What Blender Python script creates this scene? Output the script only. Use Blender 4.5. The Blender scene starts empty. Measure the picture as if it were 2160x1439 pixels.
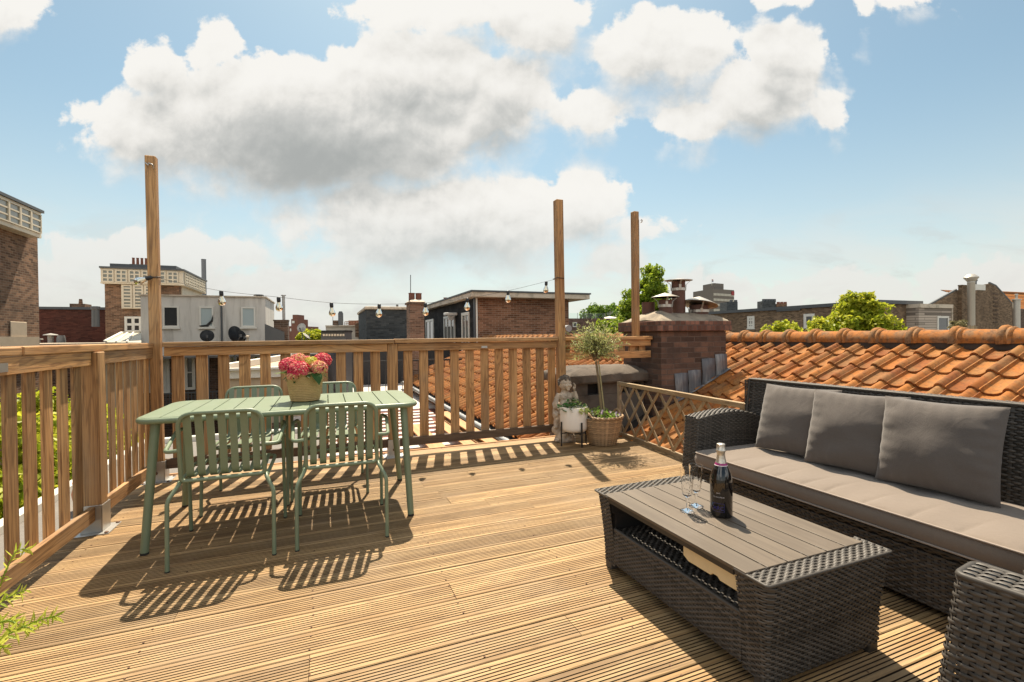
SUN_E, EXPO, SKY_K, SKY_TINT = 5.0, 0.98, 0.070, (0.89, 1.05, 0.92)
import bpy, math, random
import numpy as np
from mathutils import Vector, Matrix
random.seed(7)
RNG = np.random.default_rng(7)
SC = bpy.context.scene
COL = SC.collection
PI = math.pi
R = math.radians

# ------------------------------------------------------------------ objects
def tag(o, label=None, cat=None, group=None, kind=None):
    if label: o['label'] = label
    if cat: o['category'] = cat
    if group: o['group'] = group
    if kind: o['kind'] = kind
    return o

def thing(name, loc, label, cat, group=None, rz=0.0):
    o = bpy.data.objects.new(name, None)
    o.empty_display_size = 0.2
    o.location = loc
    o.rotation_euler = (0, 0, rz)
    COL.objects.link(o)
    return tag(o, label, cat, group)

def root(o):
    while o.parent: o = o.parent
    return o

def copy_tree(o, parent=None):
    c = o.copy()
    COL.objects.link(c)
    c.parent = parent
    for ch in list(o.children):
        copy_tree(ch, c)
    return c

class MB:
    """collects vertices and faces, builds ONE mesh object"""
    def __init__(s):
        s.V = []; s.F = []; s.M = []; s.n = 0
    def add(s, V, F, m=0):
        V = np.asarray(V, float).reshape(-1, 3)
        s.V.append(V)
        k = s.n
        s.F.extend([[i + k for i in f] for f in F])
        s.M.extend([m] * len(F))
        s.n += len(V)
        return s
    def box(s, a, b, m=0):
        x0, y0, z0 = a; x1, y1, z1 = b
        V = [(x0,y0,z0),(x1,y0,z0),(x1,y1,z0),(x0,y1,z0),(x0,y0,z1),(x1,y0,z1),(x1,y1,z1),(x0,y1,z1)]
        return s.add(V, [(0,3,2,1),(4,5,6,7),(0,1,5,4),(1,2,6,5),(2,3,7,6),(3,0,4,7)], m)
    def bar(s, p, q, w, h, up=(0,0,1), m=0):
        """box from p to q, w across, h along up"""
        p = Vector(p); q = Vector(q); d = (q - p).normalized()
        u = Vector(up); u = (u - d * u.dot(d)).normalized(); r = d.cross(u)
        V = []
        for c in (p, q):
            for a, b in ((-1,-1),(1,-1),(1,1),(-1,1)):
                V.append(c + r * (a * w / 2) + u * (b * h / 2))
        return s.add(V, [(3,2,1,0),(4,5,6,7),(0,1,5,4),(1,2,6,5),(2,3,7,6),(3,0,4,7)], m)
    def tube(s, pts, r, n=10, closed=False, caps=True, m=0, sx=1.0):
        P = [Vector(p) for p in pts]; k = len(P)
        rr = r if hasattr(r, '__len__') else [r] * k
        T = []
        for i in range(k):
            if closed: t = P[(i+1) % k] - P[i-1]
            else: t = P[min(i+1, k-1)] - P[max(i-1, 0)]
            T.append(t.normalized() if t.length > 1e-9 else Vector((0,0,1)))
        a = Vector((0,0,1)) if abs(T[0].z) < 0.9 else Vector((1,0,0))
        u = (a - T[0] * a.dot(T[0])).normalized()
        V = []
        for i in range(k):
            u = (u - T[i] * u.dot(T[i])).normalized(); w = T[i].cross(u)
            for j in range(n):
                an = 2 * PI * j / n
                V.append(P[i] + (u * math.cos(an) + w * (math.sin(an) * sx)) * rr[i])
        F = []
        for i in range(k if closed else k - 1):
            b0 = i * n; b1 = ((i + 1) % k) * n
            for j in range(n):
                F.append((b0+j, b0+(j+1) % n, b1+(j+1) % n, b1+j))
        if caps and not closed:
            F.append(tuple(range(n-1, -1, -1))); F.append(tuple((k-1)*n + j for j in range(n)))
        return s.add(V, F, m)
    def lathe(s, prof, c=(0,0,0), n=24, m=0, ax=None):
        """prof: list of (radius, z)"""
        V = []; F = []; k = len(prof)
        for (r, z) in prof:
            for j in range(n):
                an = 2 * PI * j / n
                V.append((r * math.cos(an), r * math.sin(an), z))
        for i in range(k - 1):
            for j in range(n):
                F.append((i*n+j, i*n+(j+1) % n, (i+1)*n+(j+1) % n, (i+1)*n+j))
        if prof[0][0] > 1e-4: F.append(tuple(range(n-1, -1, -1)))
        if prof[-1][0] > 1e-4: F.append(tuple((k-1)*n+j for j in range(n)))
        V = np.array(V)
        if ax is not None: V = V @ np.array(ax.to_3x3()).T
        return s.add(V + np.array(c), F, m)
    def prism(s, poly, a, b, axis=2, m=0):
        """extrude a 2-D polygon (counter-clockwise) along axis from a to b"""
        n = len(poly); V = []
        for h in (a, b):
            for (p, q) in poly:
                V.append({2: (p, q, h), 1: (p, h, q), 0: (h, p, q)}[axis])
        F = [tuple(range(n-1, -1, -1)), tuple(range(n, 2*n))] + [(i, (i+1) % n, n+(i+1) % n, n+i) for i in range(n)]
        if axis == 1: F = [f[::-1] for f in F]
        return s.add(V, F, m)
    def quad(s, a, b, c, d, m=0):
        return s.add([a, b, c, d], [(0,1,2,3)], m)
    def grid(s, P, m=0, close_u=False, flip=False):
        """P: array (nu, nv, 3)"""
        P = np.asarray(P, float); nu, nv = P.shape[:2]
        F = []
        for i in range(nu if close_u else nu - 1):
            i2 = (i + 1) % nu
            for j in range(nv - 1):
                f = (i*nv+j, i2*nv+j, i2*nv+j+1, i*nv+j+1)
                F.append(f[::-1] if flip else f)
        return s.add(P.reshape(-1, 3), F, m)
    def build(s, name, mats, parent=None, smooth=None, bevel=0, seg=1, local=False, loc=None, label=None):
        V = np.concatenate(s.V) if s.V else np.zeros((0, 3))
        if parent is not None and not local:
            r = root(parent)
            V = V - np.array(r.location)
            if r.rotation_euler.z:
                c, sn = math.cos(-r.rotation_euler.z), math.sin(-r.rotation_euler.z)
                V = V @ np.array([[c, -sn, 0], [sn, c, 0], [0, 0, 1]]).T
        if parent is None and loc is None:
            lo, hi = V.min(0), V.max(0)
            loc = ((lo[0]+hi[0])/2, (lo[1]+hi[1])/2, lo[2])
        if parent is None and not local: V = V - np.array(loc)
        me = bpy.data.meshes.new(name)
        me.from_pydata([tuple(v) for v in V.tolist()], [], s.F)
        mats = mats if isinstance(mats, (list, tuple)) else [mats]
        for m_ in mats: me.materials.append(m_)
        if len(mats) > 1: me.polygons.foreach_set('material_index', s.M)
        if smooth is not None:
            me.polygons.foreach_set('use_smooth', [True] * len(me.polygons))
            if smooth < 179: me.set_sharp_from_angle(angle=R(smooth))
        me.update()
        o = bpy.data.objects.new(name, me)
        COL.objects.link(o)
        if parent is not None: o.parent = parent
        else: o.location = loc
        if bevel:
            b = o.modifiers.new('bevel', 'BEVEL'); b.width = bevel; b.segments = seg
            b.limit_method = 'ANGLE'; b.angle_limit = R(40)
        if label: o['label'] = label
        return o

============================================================

§ STATED PROBLEM
Leave the pictures out and please restate exactly the lines running from the start of the material through the one with "return tag(o, label, cat, group)".

§ EXERCISE ANSWER
What Blender Python script creates this scene? Output the script only. Use Blender 4.5. The Blender scene starts empty. Measure the picture as if it were 2160x1439 pixels.
SUN_E, EXPO, SKY_K, SKY_TINT = 5.0, 0.98, 0.070, (0.89, 1.05, 0.92)
import bpy, math, random
import numpy as np
from mathutils import Vector, Matrix
random.seed(7)
RNG = np.random.default_rng(7)
SC = bpy.context.scene
COL = SC.collection
PI = math.pi
R = math.radians

# ------------------------------------------------------------------ objects
def tag(o, label=None, cat=None, group=None, kind=None):
    if label: o['label'] = label
    if cat: o['category'] = cat
    if group: o['group'] = group
    if kind: o['kind'] = kind
    return o

def thing(name, loc, label, cat, group=None, rz=0.0):
    o = bpy.data.objects.new(name, None)
    o.empty_display_size = 0.2
    o.location = loc
    o.rotation_euler = (0, 0, rz)
    COL.objects.link(o)
    return tag(o, label, cat, group)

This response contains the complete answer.